13 września 2022, 11:41 • 3 min czytania 38 komentarzy

Jeśli nawet Robert Lewandowski nie zasłużył na miano legendy Bayernu Monachium, to niezaprzeczalnie można nazywać go jednym z najlepszych piłkarzy w historii tego dumnego bawarskiego klubu. Głosy są podzielone, jego wielkości nikt nie ośmieli się jednak podważyć, a jedno jest pewne: powrót kapitana reprezentacji Polski na Allianz Arenę budzi emocje. 

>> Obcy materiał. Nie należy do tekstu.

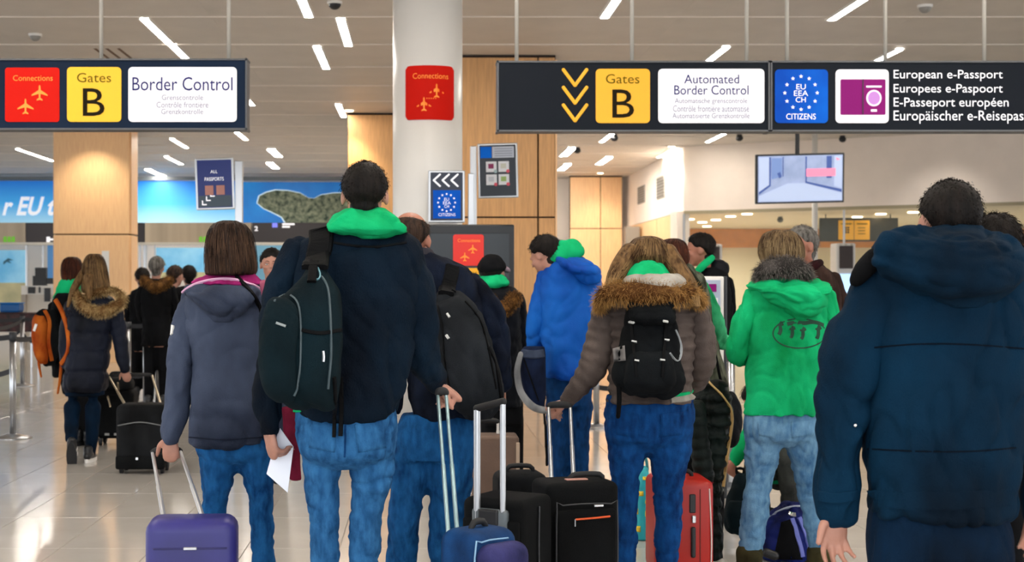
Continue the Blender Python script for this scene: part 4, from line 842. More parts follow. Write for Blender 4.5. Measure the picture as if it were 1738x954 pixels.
# ================================================ THE TRAVELLERS
mir = lambda pts, c: [(2*c-p[0], *p[1:]) for p in pts]
# ---- man in the navy coat, nearest on the right
f = Fig(1605, 600, 'dark-haired man nearest the camera in a navy hooded canvas coat, right edge')
ps = [f.torso([(395, 1560, 1665, .08), (420, 1512, 1712, .11), (448, 1476, 1748, .145), (520, 1468, 1754, .165), (620, 1468, 1747, .17), (740, 1468, 1730, .17), (800, 1470, 1722, .168), (838, 1476, 1717, .168), (850, 1472, 1720, .172), (872, 1476, 1716, .165), (882, 1488, 1704, .145)], fa=.03, fl=.11)]
la = [(1500, 468, 92), (1486, 520, 112), (1456, 590, 112), (1432, 700, 104), (1422, 775, 84), (1421, 831, 80), (1421, 872, 64)]
ra = [(1728, 468, 92), (1752, 520, 110), (1770, 590, 108), (1780, 700, 98), (1776, 775, 82), (1770, 831, 76), (1766, 872, 62)]
ps += [f.arm(la, fa=.07, fl=.08), f.arm(ra, fa=.07, fl=.08, seed=3)]
cuff = [tb([(1421, 862, 68), (1421, 880, 66)], 600, cap=False), tb([(1766, 862, 66), (1766, 880, 64)], 600, cap=False)]
j = f.wear('coat', ps, NAVYC, fold=.012, fs=(7, 7, 3.2), fine=.0015, voxel=.0085)
f.wear('hood', [vl([(384, 1552, 1672, .09, -.03), (396, 1520, 1704, .14, -.06), (412, 1494, 1728, .155, -.08), (440, 1484, 1744, .155, -.10), (470, 1504, 1738, .145, -.115), (500, 1548, 1712, .115, -.125), (527, 1600, 1665, .05, -.12)], 600, fa=.03), tb([(1560, 392, 26, -.13), (1510, 412, 34, -.15), (1492, 442, 34, -.15)], 600), tb([(1665, 392, 26, -.13), (1715, 412, 34, -.15), (1738, 442, 34, -.15)], 600)], NAVYC, fold=.008, fs=(6, 6, 12), voxel=.0075)
f.head(1610, 378, 2, 2, h=.228); f.hair(H_DK, .03, 2600, .008, T_DK)
f.core += hand(W(1421, 868, 600, .0), (-.12, -.05, -1), (.25, -.9, 0), 1, .98, (18, 22, 15), .25, (.7, .6, .2))
f.core += hand(W(1764, 868, 600, .0), (-.15, .0, -1), (-.5, -.8, 0), -1, .98, (25, 30, 20), .12)
tr = f.leg([(1537, 930, 122), (1533, 1100, 104), (1531, 1270, 84)], fa=.05, fl=.07), f.leg([(1652, 930, 122), (1656, 1100, 104), (1658, 1270, 84)], fa=.05, fl=.07, seed=2)
f.wear('trousers', [vl([(842, 1482, 1708, .13), (900, 1476, 1712, .135), (960, 1476, 1712, .14), (985, 1480, 1708, .13)], 600), *tr], TRN, fold=.006, fs=(10, 10, 6))
f.shoes([(1531, .0, 0, 8, 0), (1658, .03, 0, -8, 0)], BLACK, L=1.05); f.body(SKIN, .0052, .35)
T_ = [bvh(j)]
for q in ([(1484, 590), (1560, 584), (1650, 585), (1738, 592)], [(1474, 762), (1560, 766), (1650, 766), (1724, 760)]): rib(f.r, 'seam', T_, q, .0045, cloth('navy_seam', '#04182a'), .0012, lift=.0005)
rib(f.r, 'hem_band', T_, [(1480, 846), (1560, 850), (1640, 850), (1712, 844)], .05, NAVYC, .003, lift=.001)
rib(f.r, 'sleeve_tab', T_, [(1390, 842), (1420, 846), (1452, 840)], .03, NAVYC, .004)
f.wear('shoulder_flap', [tb([(1486, 436, 34, -.06), (1466, 458, 34, -.05), (1452, 478, 24, -.03)], 600)], BLK, label='black shoulder flap')
part(f.r, 'stud', ell(tuple((hit(T_, 1452, 722) or [W(1452, 722, 620)])[0]), (.006, .004, .006), seg=10, ring=6), CHROME, smooth=True)
# ---- man with the green hood and shoulder backpack
f = Fig(600, 490, 'tall short-haired man in dark navy fleece with a green hood and blue jeans')
ps = [f.torso([(388, 575, 680, .08), (398, 535, 700, .10), (415, 500, 716, .125), (450, 484, 722, .15), (540, 486, 714, .165), (620, 492, 698, .16), (690, 495, 680, .155), (702, 497, 672, .15), (712, 510, 655, .135)], fa=.025, fl=.12)]
ps += [f.arm([(512, 425, 66), (490, 480, 76), (472, 560, 74), (460, 640, 62), (456, 700, 52), (456, 726, 46)], fa=.06), f.arm([(690, 425, 70), (700, 490, 86), (708, 550, 84, .01), (718, 600, 74, .05), (732, 632, 56, .12), (744, 648, 48, .17)], fa=.06, seed=4)]
j = f.wear('jacket', ps, FLEECE, fold=.010, fs=(6, 6, 3), fine=.002)
hd = f.wear('hood', [vl([(352, 584, 656, .075, .0), (360, 570, 668, .10, -.01), (372, 560, 680, .125, -.03), (386, 552, 691, .135, -.04), (396, 565, 692, .12, -.05), (409, 612, 650, .05, -.06)], 490, fa=.03), tb([(600, 358, 16, -.12), (580, 372, 22, -.13), (563, 388, 18, -.12)], 490), tb([(640, 358, 16, -.12), (665, 374, 22, -.13), (684, 390, 18, -.12)], 490)], GREEN, fold=.004, fs=(8, 8, 16), label='bright green hood', voxel=.007)
f.head(619, 332, 0, 3, h=.222); f.hair(H_DK, .03, 2600, .007, T_DK)
f.core += hand(W(457, 728, 490), (.15, .05, -1), (.8, .5, 0), -1, .95, (50, 60, 40), .06)
f.core += hand(W(744, 650, 490, .17), (.75, .25, -.6), (-.3, .1, -1), -1, .95, (75, 80, 50), .05, (.8, .5, .6))
lg = [f.leg([(548, 735, 88), (545, 770, 76), (545, 800, 68), (551, 875, 56), (551, 953, 52), (553, 1060, 50), (555, 1125, 52)], fa=.06, fl=.055), f.leg([(625, 735, 92), (630, 770, 82), (631, 800, 74), (622, 860, 60), (618, 950, 54), (618, 1060, 50), (620, 1125, 52)], fa=.06, fl=.055, seed=5)]
tr = f.wear('jeans', [vl([(690, 500, 672, .125), (725, 497, 676, .14), (765, 504, 670, .14), (782, 520, 656, .11), (794, 552, 620, .07)], 490), *lg], J_BLUE, fold=.004, fs=(8, 8, 13), smooth=6, voxel=.0062)
f.shoes([(553, .03, 0, 6, 0), (620, .0, 0, -6, 0)], BLACK); f.body(SKIN, .0052, .35); TJ = [bvh(tr)]
for c4 in (((528, 716), (572, 720), (568, 768), (524, 760)), ((602, 720), (650, 716), (656, 760), (608, 768))): pat(f.r, 'jeans_pocket', TJ, c4, J_BLUE, .004, 6)
rib(f.r, 'shirt_hem', TJ, [(500, 697), (540, 699), (585, 702)], .012, GREEN, .004, label='green shirt hem')
rib(f.r, 'seam', TJ, [(586, 722), (586, 750), (585, 776)], .006, J_DARK, .002)
T_ = [bvh(j)]; rib(f.r, 'seam', T_, [(565, 412), (630, 420), (690, 412)], .008, BLK, .002)
# paper in his left hand
t = thing('papers', W(474, 785, 492), 'folded white papers in the left hand of the green-hooded man', 'papers'); G = []
for (nm, dy, pt) in (('sheet', .03, [(474, 728), (497, 760), (487, 838), (451, 806), (462, 765)]), ('sheet', .045, [(470, 735), (492, 764), (484, 830), (452, 800)])):
    V, Fs = flat(pt, 490, dy, .006); part(t, nm, (V, Fs), mat('paper_white', '#e6ecf8', .6))
# pink-red jacket hanging in front of his left thigh, beyond
t = thing('scarf', W(495, 760, 470), 'crimson scarf hanging beyond the papers beside the blue jeans', 'scarf')
part(t, 'scarf_cloth', solid([vl([(690, 478, 508, .03, .22), (740, 482, 510, .035, .22), (790, 486, 510, .03, .22), (816, 492, 512, .02, .22)], 455, fa=.12, fl=.05)], .009, 2), cloth('crimson', '#7e1836', c2='#a02a4c'), smooth=True)
# his backpack
t = thing('backpack', W(510, 590, 490, -.28), 'large dark teal-black backpack on the left shoulder of the green-hooded man', 'backpack'); k = 490
mb = part(t, 'main_body', solid([vl([(447, 528, 548, .04, -.22), (470, 512, 560, .07, -.24), (500, 480, 577, .09, -.26), (540, 466, 582, .11, -.27), (600, 456, 580, .12, -.28), (650, 460, 577, .12, -.28), (685, 478, 574, .10, -.27), (699, 500, 566, .06, -.25)], k, n=2.8, fa=.03)], .008, 2, fold=.006, fs=(7, 7, 5)), TEALB, smooth=True)
fp = part(t, 'front_pocket', solid([vl([(503, 462, 486, .03, -.36), (520, 448, 504, .055, -.37), (560, 442, 508, .07, -.38), (620, 438, 506, .075, -.38), (665, 446, 506, .065, -.37), (684, 470, 500, .03, -.36)], k, n=2.8)], .008, 2, fold=.004), TEALB, smooth=True)
T_ = [bvh(mb), bvh(fp), bvh(j)]
rib(t, 'shoulder_strap', T_, [(545, 388), (546, 410), (541, 432), (534, 456)], .085, WEB, .012); rib(t, 'haul_loop', T_, [(533, 446), (531, 462), (529, 480)], .03, WEB, .01)
rib(t, 'zip', T_, [(466, 512), (486, 500), (505, 512), (511, 560), (508, 640), (498, 672)], .006, mat('zip_grey', '#3c4c52', .5), .003)
rib(t, 'zip', T_, [(545, 470), (556, 490), (560, 540), (561, 600), (556, 660)], .006, mat('zip_grey', '#3c4c52', .5), .003)
rib(t, 'logo_patch', [bvh(fp)], [(469, 548), (477, 551), (485, 554)], .008, mat('logo_silver', '#7d8688', .4), .003)
rib(t, 'side_strap', T_, [(566, 640), (568, 690), (567, 742)], .012, WEB, .005); rib(t, 'side_strap', T_, [(579, 640), (580, 690), (578, 740)], .014, WEB, .005)
rib(t, 'cord', T_, [(532, 448), (526, 466), (538, 478), (544, 470), (538, 452)], .005, mat('cord_teal', '#5d8d98', .6), .004); rib(t, 'zip_pull', T_, [(548, 596), (549, 606), (548, 614)], .007, ALU, .004)
rib(t, 'compression_strap', T_, [(512, 560), (540, 566), (578, 560)], .012, WEB, .004)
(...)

Powrót króla Lewandowskiego i cała reszta

– Coś we mnie w środku zgasło. I tego nie da się przeskoczyć. Chcę więcej emocji w swoim życiu – tak Lewandowski argumentował swoje przenosiny z Bayernu do Barcelony. Podczas każdej dotychczasowo rozegranej minuty dla Blaugrany wyglądał na szczęśliwie zajaranego nowym wyzwaniem. O to chodziło, marzenie się spełniło. Sentymentalny, rzeczywisty i piłkarski powrót na ziemię Bayernu Monachium będzie stanowił dla niego zgrabną klamrę kompozycyjną podczas etapu kariery pt. „odejście z Bayernu, przejście do Barcelony”.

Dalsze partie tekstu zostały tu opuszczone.